Noise suppression for double-phase hologram by complementary averaging

Abstract

Spatial light modulators (SLMs) are the most common used digital elements for electro-holographic display, which allow presenting the computer-generated holograms (CGHs) without photosensitive medium and interference for recording. Most of the available SLMs can only modulate either amplitude or phase, which leaves complex amplitude modulation as a challenging problem to be solved. Since the method of generating holograms based on the decomposition of a complex value into two phase values was proposed in 1970, the encoding for a complex field is realized. The double-phase holograms (DPHs) can synthesize the two phase values in to a single hologram after sampling. DPHs are thus able to recover the complex object field approximately but sacrifice the accuracy and intensity of high spatial frequency components. To reconstruct the complete and accurate complex field, a high quality complex modulating method is proposed. The proposed method utilizes the interference of two phase-only wave-fronts modulated by two SLMs respectively.
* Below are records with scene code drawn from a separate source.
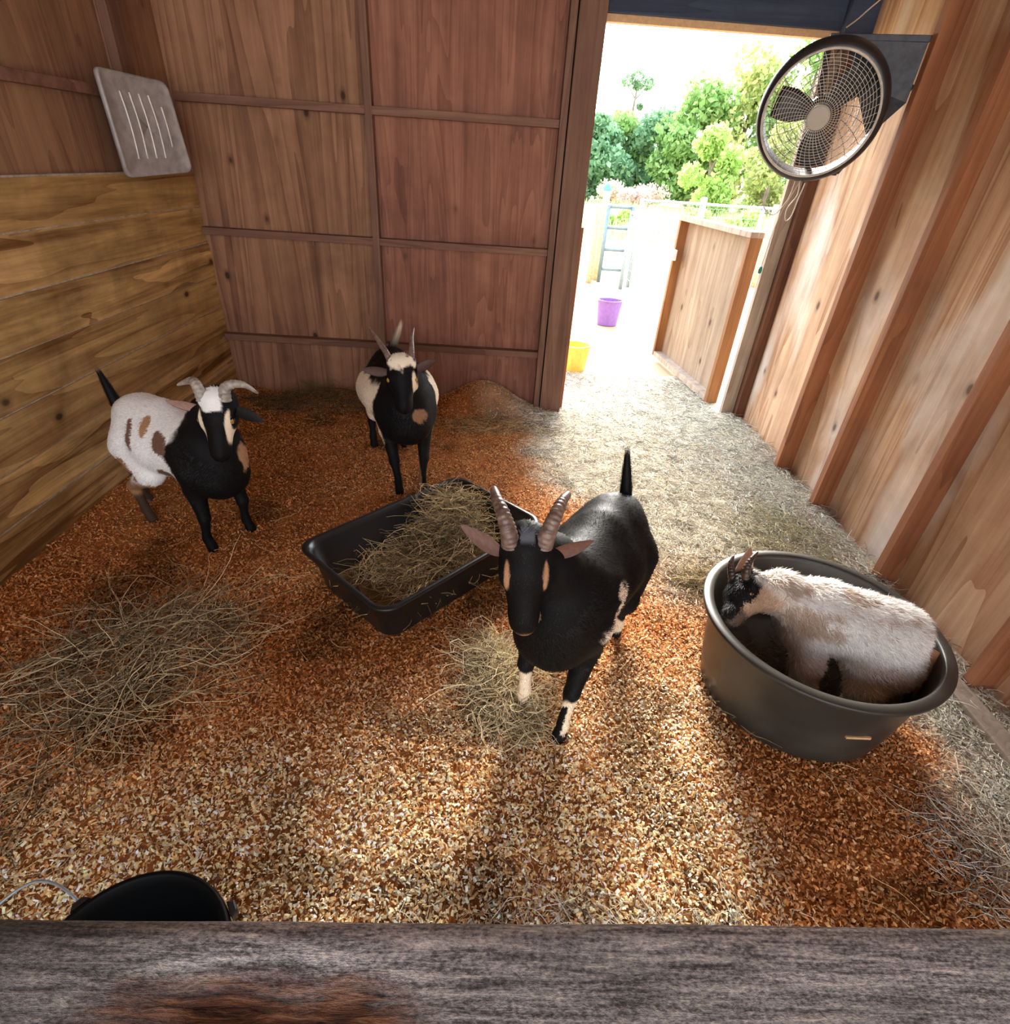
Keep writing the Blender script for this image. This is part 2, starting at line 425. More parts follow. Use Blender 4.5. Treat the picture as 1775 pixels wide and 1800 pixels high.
def warm_shade_mask(x, y):
    """orange heap at the back wall, and shade painted warm over the far left half and near right"""
    n = fb2(x, y, 2.6, 3, 33.0)-.5
    heap = np.exp(-(((x+.06)/.30)**2 + ((y-3.62)/.22)**2))
    return np.clip(np.maximum(np.maximum(sst(.75, 1.5, y+.9*n-.35*x), 1.3*heap), .9*sst(.62, .80, x+.3*n)*sst(1.3, 1.0, y)), 0, 1)
def grid(x0, x1, y0, y1, st):
    nx = int((x1-x0)/st)+1; ny = int((y1-y0)/st)+1
    X, Y = np.meshgrid(np.linspace(x0, x1, nx), np.linspace(y0, y1, ny)); X = X.ravel(); Y = Y.ravel()
    i = np.arange(nx*ny).reshape(ny, nx)
    F = np.stack([i[:-1, :-1], i[:-1, 1:], i[1:, 1:], i[1:, :-1]], -1).reshape(-1, 4)
    return X, Y, F
M_floor = tinted('shavings_bed', .95, .1)
X, Y, F = grid(XL-.02, XR+.01, -.4, 4.6, .02)
Z = floor_h(X, Y)
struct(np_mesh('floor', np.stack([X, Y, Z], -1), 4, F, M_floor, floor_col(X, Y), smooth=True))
b = MB(); b.box(XL-.1, XR+.1, Y0, -.4, -.12, -.01); struct(b.build('floor_aisle', plain('dirt_aisle', (.22,.15,.09), .95)))

mg = NT('yard_ground')
g1 = mg.noise(mg.coord((1,1,1)), .6, 4); g2 = mg.noise(mg.coord((1,1,1)), 9, 5)
gb = mg.ramp(g1, [(.35, (.30,.21,.10)), (.55, (.42,.32,.19)), (.75, (.28,.27,.12))])
spy = mg.n('ShaderNodeSeparateXYZ'); mg.l(mg.coord(), spy.inputs[0])
fieldm = mg.ramp(mg.math('MULTIPLY', mg.math('ADD', spy.outputs[1], mg.math('MULTIPLY', g1, 3.0)), .05), [(.60, 0.0), (.8, 1.0)])
gb = mg.mix(fieldm, gb, mg.ramp(g2, [(.3, (.20,.25,.08)), (.7, (.40,.37,.18))]))
mg.col(mg.mix(mg.ramp(g2, [(.4, 0.0), (.8, .4)]), gb, (.30,.22,.12))); mg.rough(.95)
b = MB(); b.box(-60, 90, 4.5, 130, -.06, -.015); struct(b.build('ground', mg.mat))
b = MB(); b.box(XR+.03, 90, -6, 4.5, -.06, -.02); b.box(-60, XL-.07, -6, 4.5, -.06, -.02); struct(b.build('ground_sides', mg.mat))

# curled wood chips
def chips(N, xr, yr, name, size, palette, hf=floor_h, dens=None, z0=0.0, lab=None, cat=None, keep=None, lift=.010):
    x = rng.uniform(*xr, N*2); y = rng.uniform(*yr, N*2)
    k = np.ones(N*2, bool) if keep is None else keep(x, y)
    x = x[k][:N]; y = y[k][:N]; n = len(x)
    z = hf(x, y) + rng.uniform(0.0, lift, n) + z0
    th = rng.uniform(0, 2*np.pi, n); til = rng.normal(0, .45, n); rl = rng.normal(0, .5, n)
    L = size*rng.uniform(.5, 1.5, n); Wd = L*rng.uniform(.2, .6, n)
    d = np.stack([np.cos(th)*np.cos(til), np.sin(th)*np.cos(til), np.sin(til)], -1)
    s = np.stack([-np.sin(th)*np.cos(rl), np.cos(th)*np.cos(rl), np.sin(rl)], -1)
    nn = np.cross(d, s); nn /= np.linalg.norm(nn, axis=1)[:, None]
    c = np.stack([x, y, z], -1); cu = (L*rng.uniform(.05, .35, n))[:, None]
    a = c - d*L[:, None]/2; b_ = c + d*L[:, None]/2; w = s*Wd[:, None]/2; mid = c + nn*cu
    P = np.stack([a-w, a+w, mid+w, mid-w, b_+w, b_-w], 1).reshape(-1, 3)
    i = np.arange(n)[:, None]*6
    F = np.stack([np.concatenate([i, i+1, i+2, i+3], 1), np.concatenate([i+3, i+2, i+4, i+5], 1)], 1).reshape(-1, 4)
    pal = V([p[:3] for p in palette]); pr = V([p[3] for p in palette]); pr = pr/pr.sum()
    cc = pal[rng.choice(len(pal), n, p=pr)]*rng.uniform(.7, 1.25, n)[:, None]
    if dens is not None: cc = dens(x, y, cc)
    o = np_mesh(name, P, 4, F, M_chip, np.repeat(cc, 6, 0))
    tag(o, lab, cat, kind='stuff'); return o
M_chip = tinted('wood_chip', .8, .25, transl=.12)
def chipcol(x, y, c):
    m = straw_mask(x, y)[:, None]
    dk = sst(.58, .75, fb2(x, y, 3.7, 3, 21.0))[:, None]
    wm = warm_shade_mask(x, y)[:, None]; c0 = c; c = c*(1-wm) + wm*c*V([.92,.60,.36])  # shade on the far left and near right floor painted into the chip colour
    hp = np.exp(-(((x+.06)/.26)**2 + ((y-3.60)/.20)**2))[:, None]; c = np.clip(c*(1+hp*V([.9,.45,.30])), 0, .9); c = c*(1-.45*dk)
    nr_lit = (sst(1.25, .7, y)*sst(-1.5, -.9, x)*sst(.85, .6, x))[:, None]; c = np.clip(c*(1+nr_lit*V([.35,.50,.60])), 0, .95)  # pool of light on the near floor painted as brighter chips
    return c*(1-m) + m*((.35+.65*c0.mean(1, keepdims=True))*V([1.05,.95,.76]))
pal = [(.84,.62,.36,.34), (.74,.45,.20,.28), (.52,.26,.09,.18), (.92,.82,.64,.18), (.12,.055,.025,.08)]
inside = lambda x, y: (x > XL+.02) & (x < XR-.02)
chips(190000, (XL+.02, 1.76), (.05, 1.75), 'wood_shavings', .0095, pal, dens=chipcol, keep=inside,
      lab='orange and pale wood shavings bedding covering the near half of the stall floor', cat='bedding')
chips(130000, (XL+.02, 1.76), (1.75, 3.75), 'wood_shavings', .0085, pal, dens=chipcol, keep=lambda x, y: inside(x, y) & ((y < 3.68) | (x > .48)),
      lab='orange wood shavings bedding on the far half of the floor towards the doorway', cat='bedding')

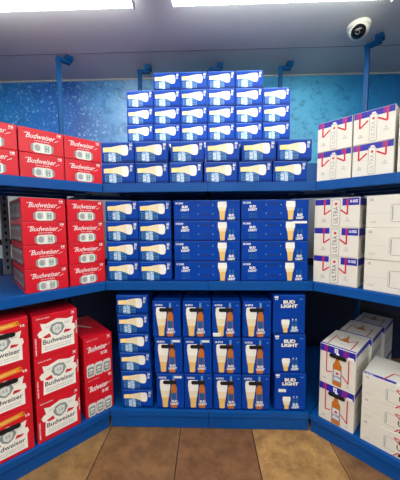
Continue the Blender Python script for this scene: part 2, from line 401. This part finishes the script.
def beer_cans_side():     # the same kind of carton, long side forward
    c = Carton(.3955, .197, .1222, 'carton_blue')
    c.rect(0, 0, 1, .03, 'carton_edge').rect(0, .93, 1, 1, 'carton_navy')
    c.text('18 CANS', .025, .09, .14, .19, 'print_white', bold=.04)
    c.text('BUD\nLIGHT', .105, .26, .235, .53, 'print_white', bold=.05)
    c.text('ALWAYS\nSMOOTH', .11, .62, .235, .88, 'print_teal', bold=.03)
    for v, s in ((.24, -1), (.66, 1)):
        c.line([(.37, v-.02*s), (.40, v+.04*s), (.56, v+.04*s), (.59, v-.02*s)], .004, 'rail_dark'); c.rect(.365, v-.03, .378, v+.03, 'print_sky').rect(.582, v-.03, .595, v+.03, 'print_sky')
    c.poly([(.665, .07), (.795, .07), (.80, .30), (.775, .60), (.765, .97), (.70, .97), (.69, .60), (.662, .30)], 'print_beer')
    c.poly([(.665, .07), (.795, .07), (.80, .30), (.782, .52), (.684, .52), (.662, .30)], 'print_cream')
    c.poly([(.665, .07), (.795, .07), (.80, .26), (.79, .36), (.672, .36), (.662, .26)], 'print_foam')
    for u in (.83, .88): c.rr(u, .42, u+.03, .95, 'print_teal', .4)
    c.text('BUD\nLIGHT', .815, .68, .925, .95, 'print_white', bold=.05)
    c.line([(.02, .5), (.98, .5)], .002, 'carton_navy', 'top').text('BUD LIGHT', .2, .2, .8, .7, 'print_white', bold=.02, face='top')
    return c
def glass(c, u0, u1, v0, v1):
    w = u1-u0; h = v1-v0
    P = lambda a, b: (u0+a*w, v0+b*h)
    c.poly([P(.02, .04), P(.12, 0), P(.88, 0), P(.98, .04), P(1, .22), P(.9, .5), P(.76, .8), P(.75, .97), P(.68, 1), P(.32, 1), P(.25, .97), P(.24, .8), P(.1, .5), P(0, .22)], 'print_beer')
    c.poly([P(.02, .04), P(.12, 0), P(.88, 0), P(.98, .04), P(1, .22), P(.9, .5), P(.84, .64), P(.16, .64), P(.1, .5), P(0, .22)], 'print_cream')
    c.poly([P(.02, .04), P(.12, 0), P(.88, 0), P(.98, .04), P(1, .22), P(.93, .4), P(.07, .4), P(0, .22)], 'print_foam')
def bottle(c, u0, u1, v0, v1, body='print_amber', label='carton_blue'):
    w = u1-u0; h = v1-v0; P = lambda a, b: (u0+a*w, v0+b*h)
    c.poly([P(.36, 0), P(.64, 0), P(.68, .2), P(.80, .30), P(.97, .36), P(1, .97), P(.9, 1), P(.1, 1), P(0, .97), P(.03, .36), P(.20, .30), P(.32, .2)], body)
    c.poly([P(.34, 0), P(.66, 0), P(.67, .12), P(.33, .12)], 'print_sky' if label == 'print_teal' else 'print_white')
    c.poly([P(.08, .54), P(.92, .54), P(.92, .86), P(.08, .86)], label)
def bottles(tagged=False, low_tag=False):
    c = Carton(.1735, .26, .2335, 'carton_blue')
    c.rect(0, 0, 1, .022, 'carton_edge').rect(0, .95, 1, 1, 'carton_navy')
    c.text('18 BTLS', .09, .085, .36, .135, 'print_white', bold=.04)
    glass(c, .12, .50, .17, .95); bottle(c, .515, .74, .05, .96, 'print_amber', 'print_teal')
    c.text('BUD\nLIGHT', .50, .74, .80, .88, 'print_white', bold=.05)
    c.text('BEER', .85, .10, .94, .13, 'print_sky', bold=.02)
    c.part('handle_hole', .24, .19, .74, .285, 'hole_black', .48, label='black slot-shaped hand hole')
    if tagged: c.part('price_sticker', .66, .06, .92, .115, 'print_white', .1, .0008, 'white paper tag')
    if low_tag: c.part('price_sticker', .03, .86, .30, .95, 'print_white', .1, .0008, 'white paper tag')
    c.line([(.02, .5), (.98, .5)], .002, 'carton_navy', 'top').text('BUD LIGHT', .1, .2, .9, .35, 'print_white', bold=.02, face='top').rr(.3, .55, .7, .65, 'carton_navy', .5)
    c.text('BUD LIGHT', .2, .3, .8, .5, 'print_white', bold=.02, face='left')
    return c
def tall_blue(tagged=False):
    c = Carton(.192, .27, .2465, 'carton_blue')
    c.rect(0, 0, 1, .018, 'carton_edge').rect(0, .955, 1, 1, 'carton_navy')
    c.rect(.03, .03, .16, .075, 'print_white').text('24', .05, .085, .15, .125, 'print_white', bold=.05)
    c.rr(.26, .125, .74, .33, 'carton_navy', .2)
    c.text('BUD\nLIGHT', .24, .13, .76, .325, 'print_white', bold=.06)
    glass(c, .26, .52, .62, .95)
    for u in (.58, .68): bottle(c, u, u+.08, .60, .94, 'print_teal', 'print_sky')
    c.text('BUD\nLIGHT', .56, .80, .80, .93, 'print_white', bold=.05).line([(.55, .66), (.78, .66)], .002, 'print_sky')
    c.text('BEER', .82, .09, .93, .12, 'print_sky', bold=.02)
    if tagged: c.part('price_sticker', .12, .42, .36, .49, 'print_white', .1, .0008, 'white paper tag'); 
    c.line([(.02, .5), (.98, .5)], .002, 'carton_navy', 'top').text('BUD LIGHT', .1, .2, .9, .4, 'print_white', bold=.02, face='top')
    c.text('BUD LIGHT', .2, .3, .8, .5, 'carton_navy', bold=.02, face='right')
    return c
def red_cans_end():
    c = Carton(.2015, .396, .1222, 'carton_red')
    c.line([(.03, .05), (.97, .05)], .0012, 'print_ribbon')
    c.text('Budweiser', .15, .19, .80, .40, 'print_white', shear=.45, bold=.005)
    c.line([(.12, .22), (.20, .20)], .003, 'print_white').line([(.78, .42), (.88, .34)], .002, 'print_white')
    c.text('KING OF BEERS', .34, .46, .66, .50, 'print_white', bold=.01)
    c.text('18', .85, .07, .94, .15, 'print_white', bold=.05).text('CANS', .84, .17, .94, .20, 'print_white', bold=.03)
    c.rr(.28, .56, .72, .96, 'print_silver', .35).rr(.25, .62, .30, .90, 'print_grey', .4).rr(.70, .62, .75, .90, 'print_grey', .4)
    c.ell(.39, .76, .065, .13, 'print_grey').ell(.39, .76, .055, .10, 'print_line').text('B', .37, .70, .41, .82, 'print_grey').rect(.485, .57, .515, .95, 'print_white')
    c.rect(.55, .62, .66, .90, 'print_green').rect(.60, .60, .615, .93, 'print_silver').rect(.55, .73, .66, .78, 'print_grey')
    c.rr(.05, .1, .95, .9, 'carton_dark_red', .1, face='left')
    for i in range(4): c.rr(.1+i*.21, .2, .27+i*.21, .8, 'print_grey', .2, 'left'); c.ell(.185+i*.21, .5, .05, .18, 'carton_dark_red', 12, 'left')
    c.line([(.02, .5), (.98, .5)], .002, 'carton_dark_red', 'top').text('Budweiser', .2, .2, .8, .4, 'print_white', shear=.4, face='top')
    return c
def crest(c, u0, u1, v0, v1, hole=False):
    w = u1-u0; h = v1-v0; P = lambda a, b: (u0+a*w, v0+b*h)
    c.poly([P(.06, .30), P(.0, .38), P(.04, .50), P(.10, .52), P(.08, 1), P(.95, 1), P(.95, .52), P(1, .44), P(.97, .30), P(.9, .28), P(.95, .04), P(.78, .08), P(.5, .0), P(.22, .10), P(.08, .06), P(.12, .28)], 'print_foam')
    c.poly([P(.12, .50), P(.3, .42), P(.34, .55), P(.2, .56)], 'print_red').poly([P(.88, .46), P(.7, .42), P(.66, .53), P(.82, .52)], 'print_red')
    c.poly([P(.5, .12), P(.64, .16), P(.70, .32), P(.62, .48), P(.5, .56), P(.38, .48), P(.30, .32), P(.36, .16)], 'print_grey')
    c.poly([P(.5, .18), P(.62, .24), P(.60, .42), P(.5, .50), P(.40, .42), P(.38, .24)], 'print_silver')
    c.poly([P(.2, .20), P(.32, .16), P(.30, .24), P(.2, .26)], 'print_silver').poly([P(.7, .16), P(.84, .16), P(.84, .22), P(.7, .24)], 'print_silver')
    c.text('A B', u0+.44*w, v0+.28*h, u0+.56*w, v0+.38*h, 'print_grey', bold=.02)
    c.text('Budweiser', u0+.13*w, v0+.60*h, u0+.90*w, v0+.75*h, 'print_ink', bold=.02)
    for k in range(2): c.text('BREWED BY OUR ORIGINAL PROCESS', u0+.16*w, v0+(.83+.07*k)*h, u0+.86*w, v0+(.86+.07*k)*h, 'print_grey', bold=.01)
def red_crest():
    c = Carton(.2185, .265, .2325, 'carton_red')
    c.text('20', .86, .045, .93, .09, 'print_white', bold=.06).text('PACK', .85, .10, .94, .12, 'print_white', bold=.03)
    c.text('KING OF BEERS', .08, .06, .36, .085, 'print_white', bold=.03)
    crest(c, .09, .95, .14, .88)
    c.text('KING OF BEERS', .035, .50, .065, .90, 'print_white', bold=.04, rot=90).text('KING OF BEERS', .955, .30, .98, .62, 'print_white', bold=.04, rot=90)
    c.line([(.02, .5), (.98, .5)], .002, 'carton_dark_red', 'top')
    c.rr(.1, .2, .9, .9, 'carton_dark_red', .05, 'right').text('Budweiser', .2, .4, .8, .6, 'print_white', bold=.02, face='right')
    return c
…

The prospective complex field is formed after the coherent superposition and sufficient long-distance diffractive propagation. The complex modulation and reconstruction based on phase interference is equivalent to the capacity of the amplitude and phase information for the complex object wave-front. This method is also free of speckle noise brought out by random phase encoding and the twin images reconstructed by the amplitude only holograms.